Um den Fachkräftenachwuchs in den Musikschulen zu sichern, müsste die Attraktivität des Berufsbildes des Musikschulpädagogen gesteigert werden. Hierbei zählen Themen wie Festanstellungen an Musikschulen und Höhergruppierung der angestellten Musikschullehrerinnen und -lehrer zu den wesentlichen Faktoren. Hier tauchte auch immer wieder der Begriff „Gleichbehandlung“ auf. Wünschenswert wären Musikschulgesetze in allen Bundesländern – diese gäben den gesetzlichen Rahmen für eine Stärkung der Musikschularbeit. Zudem könnte auch eine bundesweite Werbekampagne für den Beruf des Musikschulpädagogen für eine entsprechende Öffentlichkeit sorgen.

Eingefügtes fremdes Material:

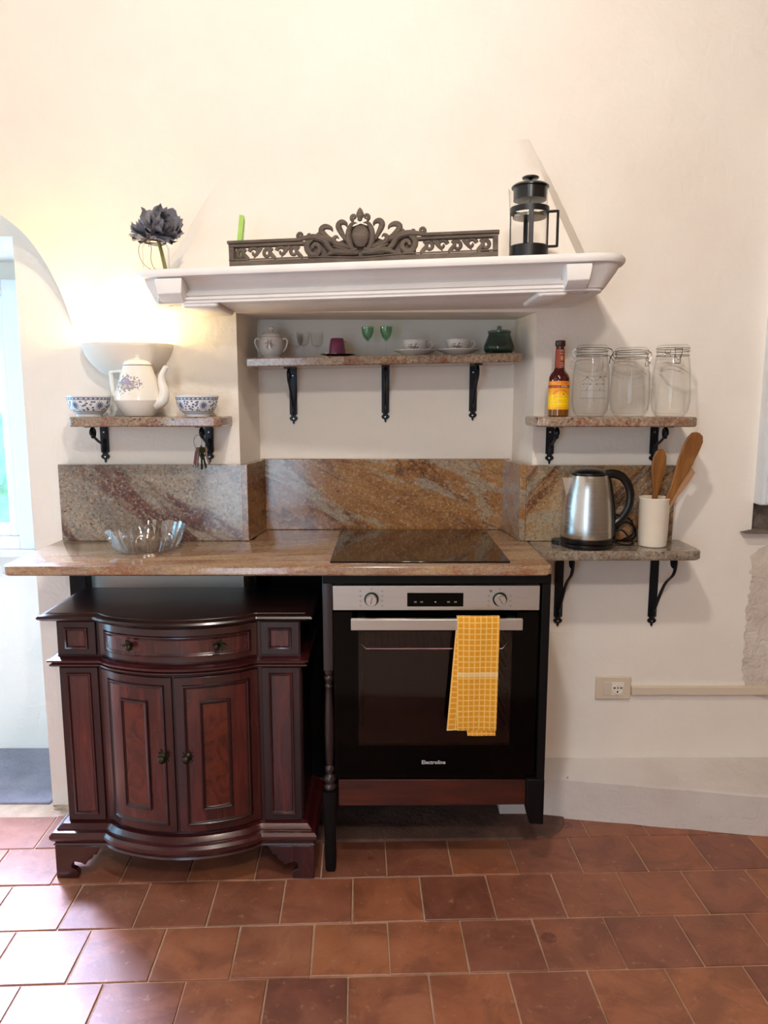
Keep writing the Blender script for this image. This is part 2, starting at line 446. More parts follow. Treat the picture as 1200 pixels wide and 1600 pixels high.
# vault springing over the recess
Lp = [(115,512,2.428), (97,462,2.40), (72,412,2.37), (40,368,2.33), (0,335,2.28), (-80,282,2.2), (-250,215,2.08), (-520,120,1.92), (-900,0,1.75)]
Rp = [(115,512,2.428), (150,440,2.43), (185,370,2.43), (212,300,2.43), (236,220,2.43), (254,130,2.43), (268,30,2.43), (275,-90,2.43), (280,-260,2.43)]
Ls = smoothpts([at(*p) for p in Lp], 5); Rs = smoothpts([at(*p) for p in Rp], 5)
bm = nb(); rows = []
for a, b in zip(Ls, Rs):
    r = []
    for k in range(13):
        u = k/12; p = a.lerp(b, u); p.y = b.y-(b.y-a.y)*(1-u)**2.2; bul = 0
        r.append(bm.verts.new((p.x, min(p.y - bul*.6 + (.0 if u < 1 else .004), 2.434), p.z)))
    rows.append(r)
for A, B in zip(rows, rows[1:]):
    for k in range(12): bm.faces.new((A[k], A[k+1], B[k+1], B[k]))
back = [bm.verts.new((p.x-.01, 2.44, p.z-.005)) for p in Ls]
for i in range(len(Ls)-1): bm.faces.new((rows[i][0], rows[i+1][0], back[i+1], back[i]))
bmesh.ops.remove_doubles(bm, verts=bm.verts, dist=.0004)
struct('vault', bm, M_wall, wall, angle=50)
# chimney hood over the mantel
bm = nb()
q = [at(365,250,2.432), at(825,212,2.432), at(903,402,2.27), at(275,420,2.27)]
qb = [at(355,235,2.45), at(829,200,2.45), at(918,400,2.45), at(258,420,2.45)]
n = 8; g = []
for j in range(n+1):
    v = j/n; l = q[0].lerp(q[3], v); r = q[1].lerp(q[2], v); row = []
    for i in range(n*2+1):
        p = l.lerp(r, i/(n*2)); f = v*v*(3-2*v)
        p.y = 2.432 - .162*(v**1.35) ; row.append(bm.verts.new(p))
    g.append(row)
for A, B in zip(g, g[1:]):
    for i in range(n*2): bm.faces.new((A[i], A[i+1], B[i+1], B[i]))
lb = [bm.verts.new(qb[0].lerp(qb[3], j/n)) for j in range(n+1)]; rb = [bm.verts.new(qb[1].lerp(qb[2], j/n)) for j in range(n+1)]
for j in range(n):
    bm.faces.new((g[j][0], g[j+1][0], lb[j+1], lb[j])); bm.faces.new((g[j][-1], g[j+1][-1], rb[j+1], rb[j]))
struct('chimney_hood', bm, M_wall, wall, angle=40)
# rough plaster patch and exposed stone by the right window
bm = nb(); gx, gz = 16, 46; V = {}
for i in range(gx+1):
    for j in range(gz+1):
        x = 1.19 + .7*i/gx; z = .36 + .62*j/gz
        ed = min(1, i/5)*min(1, (gz-j)/6)*min(1, j/8)
        V[i, j] = bm.verts.new((x, WD+.004-(.0+.016*ed+.006*random.random()*ed), z))
for i in range(gx):
    for j in range(gz): bm.faces.new((V[i,j], V[i+1,j], V[i+1,j+1], V[i,j+1]))
struct('rough_plaster', bm, M_rough, wall, angle=60)
bm = nb(); box(bm, 1.233, 1.9, 2.455, 2.50, .99, 1.075)
struct('exposed_stone', bm, M_stone, wall, bevel=.006)
bm = nb(); prism(bm, [(1.19,.985), (1.9,.975), (1.9,.992), (1.24,.995)], 2.39, 2.46)
struct('stone_ledge', bm, M_stone, wall, bevel=.003)
# other walls, ceiling
bm = nb(); box(bm, -2.7, -2.6, -2.3, 1.90, 0, TOP); box(bm, -2.7, -2.6, 2.76, 2.95, 0, TOP); box(bm, -2.7, -2.6, 1.90, 2.76, 2.10, TOP); struct('wall_left', bm, M_wall, smooth=False)
bm = nb(); box(bm, 2.2, 2.3, -2.3, 2.95, 0, TOP); struct('wall_right', bm, M_far, smooth=False)
bm = nb(); box(bm, -2.6, -1.7, -2.3, -2.2, 0, TOP); box(bm, -.8, 2.2, -2.3, -2.2, 0, TOP); box(bm, -1.7, -.8, -2.3, -2.2, 2.35, TOP)
struct('wall_front', bm, M_far, smooth=False)
bm = nb(); box(bm, -2.7, 2.3, -2.3, 2.95, TOP, TOP+.1); struct('ceiling', bm, M_far, smooth=False)
# plinth
bm = nb()
a, b = (.52, 2.368), (1.9, 2.14)
pl = [(.52, 2.44), (1.9, 2.44)]
def plz(x): return .142 - .006*(x-.5)
N = 24; ring = []
for i in range(N+1):
    x = .40 + 1.5*i/N; y = 2.372 - .165*max(0, x-.52) + random.uniform(-.003, .003)
    ring.append([bm.verts.new(p) for p in ((x, 2.445, 0), (x, y-.010, 0), (x, y-.003, .06), (x, y, plz(x)-.006), (x, y+.006, plz(x)), (x, 2.435, .182))])
for A, B in zip(ring, ring[1:]):
    for k in range(5): bm.faces.new((A[k], A[k+1], B[k+1], B[k]))
bm.faces.new(ring[0]); bm.faces.new(ring[-1][::-1])
struct('baseboard_right', bm, M_plinth, angle=25)

# floor and its tiles
bm = nb(); box(bm, -2.6, 2.2, -2.2, 2.95, -.08, -.0035)
floor = struct('floor', bm, M_grout, smooth=False)
th = math.atan(.036)
def uvw(u, v): return (u*cos(th)-v*sin(th), u*sin(th)+v*cos(th))
variants = []
for k in range(4):
    bm = nb(); box(bm, -.098, .098, -.0928, .0928, -.012, 0)
    for vtx in bm.verts:
        if vtx.co.z > -.001: vtx.co.z += random.uniform(-.0012, .0008); vtx.co.x += random.uniform(-.0015, .0015); vtx.co.y += random.uniform(-.0012, .0012)
    bmesh.ops.bevel(bm, geom=[e for e in bm.edges if min(v.co.z for v in e.verts) > -.005], offset=.0018, segments=1, affect='EDGES')
    me = bpy.data.meshes.new('tile'); bmesh.ops.recalc_face_normals(bm, faces=bm.faces); bm.to_mesh(me); bm.free(); me.materials.append(M_tile); variants.append(me)
vedges = [.695, .885, 1.075, 1.265, 1.455, 1.645, 1.835, 2.028, 2.212, 2.40]
offs = [.17, .075, .172, .08, .17, .075, .179, .083, .158, .07]
ntile = 0
for r in range(len(vedges)-1):
    v0, v1 = vedges[r], vedges[r+1]; vc = (v0+v1)/2
    for c in range(-12, 10):
        u = offs[r] + .2*c + .1; x, y = uvw(u, vc)
        if not (-2.5 < x < 1.9): continue
        if r == 8 and -.24 < x < .50: continue          # hearth slab lies here
        if r == 8 and x > .6 and y+.09 > 2.372-.165*max(0, x-.52)+.06: pass
        o = bpy.data.objects.new('tile', random.choice(variants)); C.objects.link(o); o.parent = floor
        o.location = (x, y, random.uniform(-.0006, .0006)); o.scale = (1, (v1-v0-.0042)/.1856, 1)
        o.rotation_euler = (random.uniform(-.003, .003), random.uniform(-.003, .003), th+random.uniform(-.004, .004)); ntile += 1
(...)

Die Musikschulen sollten sich kontinuierlich und zielstrebig mit den Kultureinrichtungen vor Ort vernetzen mit dem Ziel, die kommunale Bildungslandschaft gemeinsam zu gestalten. Ein Förderfonds für Netzwerke könnte die Vernetzung hierbei unterstützen und Anreize für die Bildung von Netzwerken schaffen.
Im Bereich des Qualitätsmanagements sollten die Musikschulen Partizipation und Feedbackkultur ausbauen. Das Angebot an Fort- und Weiterbildungen trage den veränderten Anforderungen an das Musikschulmanagement, der Weiterentwicklung der Angebotsstruktur und der fortschreitenden Digitalisierung Rechnung. Die Musikschulen sollen – digitale – Netzwerke bilden, die dem Austausch über „good practice“ und der Qualitätsentwicklung dienen. Wünschenswert wäre eine Ausschreibung eines Deutschen Musikschulpreises in Kooperation mit einer großen Stiftung.
Die Arbeitsform der Zukunftswerkstatt mit ihren Visionen für die Zukunft stellte für die Teilnehmenden einen kreativen und partizipativen Prozess dar. Es wurden gemeinsam neue Zugänge zu bekannten Handlungsfeldern und neue Perspektiven auf vertraute Situationen entdeckt und entwickelt. Eine Wiederholung dieses Formates wäre sehr empfehlenswert und kann für die inhaltliche Ausrichtung von Musikschulen die nötigen Perspektiven und Zielformulierungen schaffen. Die Frage bleibt, wie Träger, Politik und auch Kooperationspartner für eine gemeinsame Strategie zur Ressourcenerschließung für diese Aufgaben gewonnen werden können.